Mas essa imagem é emblemática não só por ser um plano-seqüência virtuoso, na grande tradição inaugurada por Orson Welles, mas principalmente por conter em si as características mais importantes do cinema moderno: a imagem que incorpora o tempo (recusando o corte da montagem) e o chamado extra-campo, ou seja, aquilo que está fora do quadro.

A "informação" mais importante desse plano para a compreensão narrativa do filme está fora da imagem. É o som do tiro que mata o personagem de Nicholson. Antonioni chegou a dizer que só criou esse plano para não precisar mostrar o assassinato: "A idéia de vê-lo morrer me aborrecia".

Um tiro que não se vê e que dá fim à vida "dupla" do personagem central, um repórter que, lá no começo do filme, assumiu a identidade de um traficante de armas. "Trama" que resume uma aflição presente até hoje em tantos filmes, mas que raramente encontrou expressão tão "precisa" -cuja força está, justamente, em sua imprecisão.

Sem medo do silêncio

Antonioni não tem medo do silêncio e do vazio, ou seja, das lacunas que fazem parte da nossa experiência de mundo, mas que o cinema, até então, recusava-se a enxergar.

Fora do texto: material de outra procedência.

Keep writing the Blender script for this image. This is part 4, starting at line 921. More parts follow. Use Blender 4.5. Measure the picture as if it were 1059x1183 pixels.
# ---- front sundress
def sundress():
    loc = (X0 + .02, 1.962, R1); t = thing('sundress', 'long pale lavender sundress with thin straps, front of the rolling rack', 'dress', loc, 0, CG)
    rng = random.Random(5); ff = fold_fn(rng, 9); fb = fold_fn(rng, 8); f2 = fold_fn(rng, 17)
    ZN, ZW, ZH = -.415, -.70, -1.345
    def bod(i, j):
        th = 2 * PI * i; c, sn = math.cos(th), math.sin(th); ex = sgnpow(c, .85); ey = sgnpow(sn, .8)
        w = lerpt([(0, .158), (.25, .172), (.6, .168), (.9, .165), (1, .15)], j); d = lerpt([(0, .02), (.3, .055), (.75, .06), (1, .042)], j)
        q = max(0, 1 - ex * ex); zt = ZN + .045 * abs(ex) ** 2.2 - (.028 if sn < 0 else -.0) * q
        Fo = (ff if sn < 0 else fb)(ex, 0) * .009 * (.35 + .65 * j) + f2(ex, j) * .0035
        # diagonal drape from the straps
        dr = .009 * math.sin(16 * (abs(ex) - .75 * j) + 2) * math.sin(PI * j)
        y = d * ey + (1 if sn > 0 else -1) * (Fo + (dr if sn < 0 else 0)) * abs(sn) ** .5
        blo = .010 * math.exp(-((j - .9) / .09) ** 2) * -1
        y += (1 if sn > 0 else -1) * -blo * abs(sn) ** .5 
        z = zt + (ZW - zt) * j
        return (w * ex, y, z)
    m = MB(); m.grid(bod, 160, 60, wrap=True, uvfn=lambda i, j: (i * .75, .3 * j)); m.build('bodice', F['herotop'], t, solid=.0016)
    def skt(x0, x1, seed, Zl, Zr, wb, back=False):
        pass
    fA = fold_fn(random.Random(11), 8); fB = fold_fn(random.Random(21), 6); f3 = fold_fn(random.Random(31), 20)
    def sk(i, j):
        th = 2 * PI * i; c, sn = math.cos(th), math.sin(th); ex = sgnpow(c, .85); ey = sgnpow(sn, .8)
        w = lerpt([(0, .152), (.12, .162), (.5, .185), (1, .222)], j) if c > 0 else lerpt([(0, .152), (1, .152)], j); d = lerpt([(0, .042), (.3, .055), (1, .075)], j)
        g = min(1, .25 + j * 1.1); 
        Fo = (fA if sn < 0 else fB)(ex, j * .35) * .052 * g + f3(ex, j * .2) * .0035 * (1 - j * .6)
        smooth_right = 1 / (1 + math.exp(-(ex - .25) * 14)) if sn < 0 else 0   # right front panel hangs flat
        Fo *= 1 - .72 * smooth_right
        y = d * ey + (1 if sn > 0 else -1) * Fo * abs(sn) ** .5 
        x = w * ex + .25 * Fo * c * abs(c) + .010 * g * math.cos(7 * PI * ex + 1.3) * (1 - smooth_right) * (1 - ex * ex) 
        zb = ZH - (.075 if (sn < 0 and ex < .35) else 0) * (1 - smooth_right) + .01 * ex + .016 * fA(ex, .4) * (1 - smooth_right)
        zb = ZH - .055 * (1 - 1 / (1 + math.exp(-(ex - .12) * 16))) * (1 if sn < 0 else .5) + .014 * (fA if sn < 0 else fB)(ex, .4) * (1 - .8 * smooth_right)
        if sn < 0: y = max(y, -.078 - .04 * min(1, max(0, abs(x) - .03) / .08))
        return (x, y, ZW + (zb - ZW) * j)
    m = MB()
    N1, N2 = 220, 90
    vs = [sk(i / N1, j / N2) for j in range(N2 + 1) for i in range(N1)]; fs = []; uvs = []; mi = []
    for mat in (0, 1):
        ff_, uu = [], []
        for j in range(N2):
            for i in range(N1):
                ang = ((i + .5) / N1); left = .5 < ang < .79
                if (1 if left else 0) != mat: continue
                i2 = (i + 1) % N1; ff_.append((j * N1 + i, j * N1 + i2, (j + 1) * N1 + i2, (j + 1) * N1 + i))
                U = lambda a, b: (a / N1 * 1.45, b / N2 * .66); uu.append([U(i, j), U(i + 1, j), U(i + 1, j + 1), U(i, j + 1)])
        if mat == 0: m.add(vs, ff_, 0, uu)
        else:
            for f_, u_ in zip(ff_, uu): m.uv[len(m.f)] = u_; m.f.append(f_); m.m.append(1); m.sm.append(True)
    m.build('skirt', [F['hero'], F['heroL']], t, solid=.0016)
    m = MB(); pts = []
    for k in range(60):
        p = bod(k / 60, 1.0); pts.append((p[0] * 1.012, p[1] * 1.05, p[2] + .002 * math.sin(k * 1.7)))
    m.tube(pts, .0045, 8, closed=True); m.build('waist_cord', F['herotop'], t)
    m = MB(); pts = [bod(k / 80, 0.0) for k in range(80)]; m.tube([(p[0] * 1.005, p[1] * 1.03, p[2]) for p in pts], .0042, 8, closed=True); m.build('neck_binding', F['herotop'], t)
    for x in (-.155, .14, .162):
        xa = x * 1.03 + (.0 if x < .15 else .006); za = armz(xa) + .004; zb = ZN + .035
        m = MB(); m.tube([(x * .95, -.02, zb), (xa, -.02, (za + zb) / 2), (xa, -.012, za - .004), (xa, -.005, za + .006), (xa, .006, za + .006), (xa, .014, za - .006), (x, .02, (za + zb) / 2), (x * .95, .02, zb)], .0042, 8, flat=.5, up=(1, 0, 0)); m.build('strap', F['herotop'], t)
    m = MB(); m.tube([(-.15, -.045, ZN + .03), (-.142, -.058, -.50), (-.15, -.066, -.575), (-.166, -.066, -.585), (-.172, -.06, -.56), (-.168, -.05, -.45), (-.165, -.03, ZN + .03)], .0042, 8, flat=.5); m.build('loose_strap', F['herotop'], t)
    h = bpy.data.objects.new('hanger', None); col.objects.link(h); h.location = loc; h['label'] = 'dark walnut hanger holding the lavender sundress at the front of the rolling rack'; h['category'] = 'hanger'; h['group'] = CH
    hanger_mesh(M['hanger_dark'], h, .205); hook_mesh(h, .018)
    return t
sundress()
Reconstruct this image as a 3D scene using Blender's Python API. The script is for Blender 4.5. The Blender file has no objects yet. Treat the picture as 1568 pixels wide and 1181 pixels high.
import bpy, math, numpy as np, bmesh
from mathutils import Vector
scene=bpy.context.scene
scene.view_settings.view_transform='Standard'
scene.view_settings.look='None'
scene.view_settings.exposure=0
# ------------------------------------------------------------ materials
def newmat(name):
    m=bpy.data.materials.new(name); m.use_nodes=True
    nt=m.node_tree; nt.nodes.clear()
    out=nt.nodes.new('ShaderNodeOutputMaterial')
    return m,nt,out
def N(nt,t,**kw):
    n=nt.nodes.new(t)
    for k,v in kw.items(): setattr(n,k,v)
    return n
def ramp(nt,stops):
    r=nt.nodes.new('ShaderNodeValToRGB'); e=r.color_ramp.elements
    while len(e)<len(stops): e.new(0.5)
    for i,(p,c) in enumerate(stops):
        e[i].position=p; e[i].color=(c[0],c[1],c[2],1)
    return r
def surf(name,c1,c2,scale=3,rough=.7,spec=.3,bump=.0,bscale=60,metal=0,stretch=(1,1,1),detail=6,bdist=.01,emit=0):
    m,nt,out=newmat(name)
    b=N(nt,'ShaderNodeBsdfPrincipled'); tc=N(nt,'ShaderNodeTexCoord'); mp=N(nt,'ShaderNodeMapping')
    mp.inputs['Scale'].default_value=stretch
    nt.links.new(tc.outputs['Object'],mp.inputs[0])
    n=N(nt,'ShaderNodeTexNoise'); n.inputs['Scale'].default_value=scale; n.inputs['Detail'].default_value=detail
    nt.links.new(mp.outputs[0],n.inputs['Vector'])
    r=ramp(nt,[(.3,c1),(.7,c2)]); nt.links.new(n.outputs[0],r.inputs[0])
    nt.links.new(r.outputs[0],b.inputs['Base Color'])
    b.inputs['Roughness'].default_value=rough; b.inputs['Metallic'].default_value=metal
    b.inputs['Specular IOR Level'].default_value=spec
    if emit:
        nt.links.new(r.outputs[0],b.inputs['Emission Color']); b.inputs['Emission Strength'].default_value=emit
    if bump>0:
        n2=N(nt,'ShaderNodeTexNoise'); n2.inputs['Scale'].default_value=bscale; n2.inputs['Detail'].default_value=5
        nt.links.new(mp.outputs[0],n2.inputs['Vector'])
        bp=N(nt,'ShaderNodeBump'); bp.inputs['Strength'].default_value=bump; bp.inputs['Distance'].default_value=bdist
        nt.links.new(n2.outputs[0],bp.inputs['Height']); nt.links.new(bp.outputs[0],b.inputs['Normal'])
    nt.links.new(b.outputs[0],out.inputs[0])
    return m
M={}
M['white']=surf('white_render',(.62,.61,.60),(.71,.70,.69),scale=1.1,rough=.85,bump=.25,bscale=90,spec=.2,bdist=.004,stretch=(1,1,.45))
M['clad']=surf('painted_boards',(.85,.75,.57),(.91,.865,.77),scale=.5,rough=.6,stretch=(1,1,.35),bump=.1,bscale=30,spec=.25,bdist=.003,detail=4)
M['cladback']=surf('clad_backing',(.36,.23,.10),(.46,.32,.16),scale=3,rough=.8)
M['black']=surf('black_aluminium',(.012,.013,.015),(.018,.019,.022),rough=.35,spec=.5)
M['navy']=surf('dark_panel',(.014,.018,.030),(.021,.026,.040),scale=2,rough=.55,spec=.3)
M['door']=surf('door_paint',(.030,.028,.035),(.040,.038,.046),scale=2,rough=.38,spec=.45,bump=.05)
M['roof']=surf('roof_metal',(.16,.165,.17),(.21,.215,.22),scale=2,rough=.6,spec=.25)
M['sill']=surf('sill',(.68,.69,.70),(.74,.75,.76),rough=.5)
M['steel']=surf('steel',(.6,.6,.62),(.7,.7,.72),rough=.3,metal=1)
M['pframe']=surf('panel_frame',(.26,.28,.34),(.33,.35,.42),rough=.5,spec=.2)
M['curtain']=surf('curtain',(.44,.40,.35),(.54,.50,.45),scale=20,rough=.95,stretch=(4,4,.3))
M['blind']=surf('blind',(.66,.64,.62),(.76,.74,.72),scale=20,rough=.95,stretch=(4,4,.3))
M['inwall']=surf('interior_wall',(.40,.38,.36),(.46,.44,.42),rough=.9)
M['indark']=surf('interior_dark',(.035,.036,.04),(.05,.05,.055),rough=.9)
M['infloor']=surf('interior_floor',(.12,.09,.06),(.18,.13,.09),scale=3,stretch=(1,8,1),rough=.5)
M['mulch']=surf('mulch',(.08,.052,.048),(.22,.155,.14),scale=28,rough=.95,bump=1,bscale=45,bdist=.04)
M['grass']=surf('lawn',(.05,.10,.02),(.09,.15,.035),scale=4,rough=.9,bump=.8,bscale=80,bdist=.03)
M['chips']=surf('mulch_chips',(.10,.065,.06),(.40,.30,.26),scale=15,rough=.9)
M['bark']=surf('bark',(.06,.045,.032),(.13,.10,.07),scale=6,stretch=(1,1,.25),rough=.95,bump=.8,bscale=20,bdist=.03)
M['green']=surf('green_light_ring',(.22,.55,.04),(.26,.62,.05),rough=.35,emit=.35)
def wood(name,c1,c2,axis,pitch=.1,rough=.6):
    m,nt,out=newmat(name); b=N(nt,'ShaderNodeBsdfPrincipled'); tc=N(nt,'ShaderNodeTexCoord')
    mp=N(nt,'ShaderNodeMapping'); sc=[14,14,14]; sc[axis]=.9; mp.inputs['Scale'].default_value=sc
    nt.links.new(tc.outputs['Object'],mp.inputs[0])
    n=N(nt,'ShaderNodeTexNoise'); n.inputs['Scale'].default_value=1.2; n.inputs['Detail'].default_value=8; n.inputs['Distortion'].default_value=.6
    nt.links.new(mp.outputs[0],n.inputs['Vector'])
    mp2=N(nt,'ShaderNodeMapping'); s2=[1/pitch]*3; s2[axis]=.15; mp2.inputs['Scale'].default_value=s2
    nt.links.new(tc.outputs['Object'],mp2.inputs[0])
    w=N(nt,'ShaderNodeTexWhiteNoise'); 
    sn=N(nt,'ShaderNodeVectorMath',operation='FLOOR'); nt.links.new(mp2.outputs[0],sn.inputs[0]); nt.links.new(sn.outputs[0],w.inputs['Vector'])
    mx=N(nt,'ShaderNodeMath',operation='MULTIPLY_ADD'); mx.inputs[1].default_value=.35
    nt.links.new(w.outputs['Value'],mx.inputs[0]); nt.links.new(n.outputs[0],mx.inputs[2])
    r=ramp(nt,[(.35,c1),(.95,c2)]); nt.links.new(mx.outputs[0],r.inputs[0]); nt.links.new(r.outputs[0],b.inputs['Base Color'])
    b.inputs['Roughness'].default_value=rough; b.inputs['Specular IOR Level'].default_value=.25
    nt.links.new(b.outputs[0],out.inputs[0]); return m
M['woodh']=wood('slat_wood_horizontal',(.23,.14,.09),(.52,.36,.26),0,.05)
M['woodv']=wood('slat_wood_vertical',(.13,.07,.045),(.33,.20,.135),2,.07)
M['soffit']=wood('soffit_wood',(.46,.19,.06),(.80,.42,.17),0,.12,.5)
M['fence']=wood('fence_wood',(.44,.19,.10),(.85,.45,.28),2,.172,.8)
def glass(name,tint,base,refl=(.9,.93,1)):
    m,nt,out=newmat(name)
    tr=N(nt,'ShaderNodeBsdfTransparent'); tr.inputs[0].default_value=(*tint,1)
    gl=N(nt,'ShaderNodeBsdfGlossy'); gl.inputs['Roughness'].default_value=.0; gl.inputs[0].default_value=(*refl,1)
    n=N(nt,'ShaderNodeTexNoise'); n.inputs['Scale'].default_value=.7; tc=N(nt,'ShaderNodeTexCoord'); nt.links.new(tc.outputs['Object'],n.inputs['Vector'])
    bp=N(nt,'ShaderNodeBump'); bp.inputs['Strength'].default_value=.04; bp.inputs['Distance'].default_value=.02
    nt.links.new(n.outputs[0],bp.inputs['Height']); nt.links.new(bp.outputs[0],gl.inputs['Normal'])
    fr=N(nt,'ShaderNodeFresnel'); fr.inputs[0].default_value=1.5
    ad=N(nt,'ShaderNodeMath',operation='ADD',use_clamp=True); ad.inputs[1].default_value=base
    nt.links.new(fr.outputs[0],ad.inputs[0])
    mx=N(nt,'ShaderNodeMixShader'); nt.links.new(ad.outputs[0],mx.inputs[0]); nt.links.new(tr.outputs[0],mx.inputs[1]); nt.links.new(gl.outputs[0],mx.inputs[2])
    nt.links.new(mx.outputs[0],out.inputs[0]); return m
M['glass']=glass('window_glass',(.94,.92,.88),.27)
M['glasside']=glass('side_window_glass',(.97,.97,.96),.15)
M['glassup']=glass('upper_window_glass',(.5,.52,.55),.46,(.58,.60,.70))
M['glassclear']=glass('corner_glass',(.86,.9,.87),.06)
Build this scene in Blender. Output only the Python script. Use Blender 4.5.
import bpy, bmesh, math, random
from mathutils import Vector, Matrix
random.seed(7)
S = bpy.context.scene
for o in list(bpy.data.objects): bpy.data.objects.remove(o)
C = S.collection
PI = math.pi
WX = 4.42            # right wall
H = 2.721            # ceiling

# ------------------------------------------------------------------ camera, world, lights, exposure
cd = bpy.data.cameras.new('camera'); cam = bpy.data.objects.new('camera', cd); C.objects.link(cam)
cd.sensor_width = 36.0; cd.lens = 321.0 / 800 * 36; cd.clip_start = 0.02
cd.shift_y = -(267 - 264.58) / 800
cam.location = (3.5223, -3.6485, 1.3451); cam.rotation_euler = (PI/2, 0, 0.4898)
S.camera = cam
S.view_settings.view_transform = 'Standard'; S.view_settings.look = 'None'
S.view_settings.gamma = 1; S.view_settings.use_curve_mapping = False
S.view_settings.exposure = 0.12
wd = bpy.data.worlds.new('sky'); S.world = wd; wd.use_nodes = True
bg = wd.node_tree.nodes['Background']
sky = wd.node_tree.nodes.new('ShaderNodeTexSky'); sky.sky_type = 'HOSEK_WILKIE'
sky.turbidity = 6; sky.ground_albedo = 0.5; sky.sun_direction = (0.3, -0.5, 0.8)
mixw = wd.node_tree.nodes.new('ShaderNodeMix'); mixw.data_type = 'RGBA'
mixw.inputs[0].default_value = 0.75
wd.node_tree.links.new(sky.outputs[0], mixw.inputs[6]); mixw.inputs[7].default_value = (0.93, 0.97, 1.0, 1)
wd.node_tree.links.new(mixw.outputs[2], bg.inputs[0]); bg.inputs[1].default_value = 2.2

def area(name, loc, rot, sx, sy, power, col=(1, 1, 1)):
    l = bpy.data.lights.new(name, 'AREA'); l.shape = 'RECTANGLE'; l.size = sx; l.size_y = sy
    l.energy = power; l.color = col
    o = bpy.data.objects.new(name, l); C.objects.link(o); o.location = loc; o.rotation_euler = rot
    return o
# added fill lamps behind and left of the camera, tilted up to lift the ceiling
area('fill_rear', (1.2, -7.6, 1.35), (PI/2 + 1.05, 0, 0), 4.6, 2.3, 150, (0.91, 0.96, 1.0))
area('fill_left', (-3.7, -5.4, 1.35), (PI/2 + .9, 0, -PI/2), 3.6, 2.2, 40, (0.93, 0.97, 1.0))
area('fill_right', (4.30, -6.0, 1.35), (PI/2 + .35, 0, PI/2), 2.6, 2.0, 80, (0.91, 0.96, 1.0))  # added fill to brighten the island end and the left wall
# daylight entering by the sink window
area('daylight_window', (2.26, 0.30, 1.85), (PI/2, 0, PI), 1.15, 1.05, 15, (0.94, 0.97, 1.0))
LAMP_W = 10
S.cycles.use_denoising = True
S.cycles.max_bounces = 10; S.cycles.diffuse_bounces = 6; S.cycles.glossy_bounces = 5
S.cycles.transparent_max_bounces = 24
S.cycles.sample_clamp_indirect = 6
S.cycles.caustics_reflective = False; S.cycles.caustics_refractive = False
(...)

Esse modo de ver se expressa em um trabalho de câmera genial, que nos obrigou a ver o cinema com novos olhos e transformou Antonioni em um cineasta de assinatura inconfundível, presente até em seus filmes mais recentes, como o criticado episódio do longa "Eros" ou o genial curta "O Olhar de Michelangelo".

Se Antonioni tivesse filmado apenas esse plano em toda sua vida, o fim de "Passageiro: Profissão Repórter" já teria justificado sua importância como cineasta. Mas a sua obra comporta muitas outras imagens marcantes que, de alguma forma, fazem parte do imaginário contemporâneo, como os corpos no deserto e as explosões fragmentadas de "Zabriskie Point" ou a névoa industrial que toma conta da imagem e faz desaparecer a atriz Monica Vitti em "Deserto Vermelho". Imagens que permanecem.